* [Scenes as source code]
════════

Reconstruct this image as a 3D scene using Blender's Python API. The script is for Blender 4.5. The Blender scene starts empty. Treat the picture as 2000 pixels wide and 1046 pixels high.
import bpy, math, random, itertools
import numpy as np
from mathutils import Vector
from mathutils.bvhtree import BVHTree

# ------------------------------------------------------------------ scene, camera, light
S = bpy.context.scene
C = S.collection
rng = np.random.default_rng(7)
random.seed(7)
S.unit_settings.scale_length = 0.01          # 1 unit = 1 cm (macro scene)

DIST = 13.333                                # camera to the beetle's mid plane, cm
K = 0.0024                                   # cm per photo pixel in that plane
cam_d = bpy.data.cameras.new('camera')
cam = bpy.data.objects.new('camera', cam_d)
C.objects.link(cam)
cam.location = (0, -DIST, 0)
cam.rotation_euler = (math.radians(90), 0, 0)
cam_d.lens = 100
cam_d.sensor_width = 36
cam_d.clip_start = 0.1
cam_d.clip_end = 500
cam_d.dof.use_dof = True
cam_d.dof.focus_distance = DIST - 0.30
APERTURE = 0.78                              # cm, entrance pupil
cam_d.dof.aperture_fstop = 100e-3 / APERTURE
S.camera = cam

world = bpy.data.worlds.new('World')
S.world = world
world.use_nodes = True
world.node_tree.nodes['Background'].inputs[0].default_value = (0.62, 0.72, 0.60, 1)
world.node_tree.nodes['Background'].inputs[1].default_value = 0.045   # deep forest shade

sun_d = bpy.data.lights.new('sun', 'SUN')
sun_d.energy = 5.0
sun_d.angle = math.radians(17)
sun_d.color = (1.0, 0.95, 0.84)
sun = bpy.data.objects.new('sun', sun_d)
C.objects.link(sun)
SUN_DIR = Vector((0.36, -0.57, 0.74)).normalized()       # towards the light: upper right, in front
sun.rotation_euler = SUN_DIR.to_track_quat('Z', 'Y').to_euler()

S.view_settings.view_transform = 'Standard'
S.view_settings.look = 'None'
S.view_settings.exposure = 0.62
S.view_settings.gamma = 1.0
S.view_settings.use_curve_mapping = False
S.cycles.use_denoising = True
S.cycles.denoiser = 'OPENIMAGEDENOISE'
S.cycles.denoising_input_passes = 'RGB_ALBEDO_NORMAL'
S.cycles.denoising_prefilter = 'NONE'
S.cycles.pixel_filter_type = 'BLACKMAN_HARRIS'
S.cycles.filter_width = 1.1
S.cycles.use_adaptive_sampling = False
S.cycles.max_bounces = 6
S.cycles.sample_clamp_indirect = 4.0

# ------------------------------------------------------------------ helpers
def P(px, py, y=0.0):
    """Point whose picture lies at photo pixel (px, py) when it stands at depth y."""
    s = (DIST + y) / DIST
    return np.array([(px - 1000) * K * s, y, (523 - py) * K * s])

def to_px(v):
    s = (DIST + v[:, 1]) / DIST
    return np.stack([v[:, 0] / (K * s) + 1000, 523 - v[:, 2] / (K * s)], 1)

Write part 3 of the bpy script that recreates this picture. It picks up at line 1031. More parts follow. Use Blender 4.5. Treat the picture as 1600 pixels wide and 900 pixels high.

════════

* [WORK REQUIRED] Extract all of the data above and output it character for character.

* [THE RESPONSE]
Reconstruct this image as a 3D scene using Blender's Python API. The script is for Blender 4.5. The Blender scene starts empty. Treat the picture as 2000 pixels wide and 1046 pixels high.
import bpy, math, random, itertools
import numpy as np
from mathutils import Vector
from mathutils.bvhtree import BVHTree

# ------------------------------------------------------------------ scene, camera, light
S = bpy.context.scene
C = S.collection
rng = np.random.default_rng(7)
random.seed(7)
S.unit_settings.scale_length = 0.01          # 1 unit = 1 cm (macro scene)

DIST = 13.333                                # camera to the beetle's mid plane, cm
K = 0.0024                                   # cm per photo pixel in that plane
cam_d = bpy.data.cameras.new('camera')
cam = bpy.data.objects.new('camera', cam_d)
C.objects.link(cam)
cam.location = (0, -DIST, 0)
cam.rotation_euler = (math.radians(90), 0, 0)
cam_d.lens = 100
cam_d.sensor_width = 36
cam_d.clip_start = 0.1
cam_d.clip_end = 500
cam_d.dof.use_dof = True
cam_d.dof.focus_distance = DIST - 0.30
APERTURE = 0.78                              # cm, entrance pupil
cam_d.dof.aperture_fstop = 100e-3 / APERTURE
S.camera = cam

world = bpy.data.worlds.new('World')
S.world = world
world.use_nodes = True
world.node_tree.nodes['Background'].inputs[0].default_value = (0.62, 0.72, 0.60, 1)
world.node_tree.nodes['Background'].inputs[1].default_value = 0.045   # deep forest shade

sun_d = bpy.data.lights.new('sun', 'SUN')
sun_d.energy = 5.0
sun_d.angle = math.radians(17)
sun_d.color = (1.0, 0.95, 0.84)
sun = bpy.data.objects.new('sun', sun_d)
C.objects.link(sun)
SUN_DIR = Vector((0.36, -0.57, 0.74)).normalized()       # towards the light: upper right, in front
sun.rotation_euler = SUN_DIR.to_track_quat('Z', 'Y').to_euler()

S.view_settings.view_transform = 'Standard'
S.view_settings.look = 'None'
S.view_settings.exposure = 0.62
S.view_settings.gamma = 1.0
S.view_settings.use_curve_mapping = False
S.cycles.use_denoising = True
S.cycles.denoiser = 'OPENIMAGEDENOISE'
S.cycles.denoising_input_passes = 'RGB_ALBEDO_NORMAL'
S.cycles.denoising_prefilter = 'NONE'
S.cycles.pixel_filter_type = 'BLACKMAN_HARRIS'
S.cycles.filter_width = 1.1
S.cycles.use_adaptive_sampling = False
S.cycles.max_bounces = 6
S.cycles.sample_clamp_indirect = 4.0

# ------------------------------------------------------------------ helpers
def P(px, py, y=0.0):
    """Point whose picture lies at photo pixel (px, py) when it stands at depth y."""
    s = (DIST + y) / DIST
    return np.array([(px - 1000) * K * s, y, (523 - py) * K * s])

def to_px(v):
    s = (DIST + v[:, 1]) / DIST
    return np.stack([v[:, 0] / (K * s) + 1000, 523 - v[:, 2] / (K * s)], 1)

Write part 3 of the bpy script that recreates this picture. It picks up at line 1031. More parts follow. Use Blender 4.5. Treat the picture as 1600 pixels wide and 900 pixels high.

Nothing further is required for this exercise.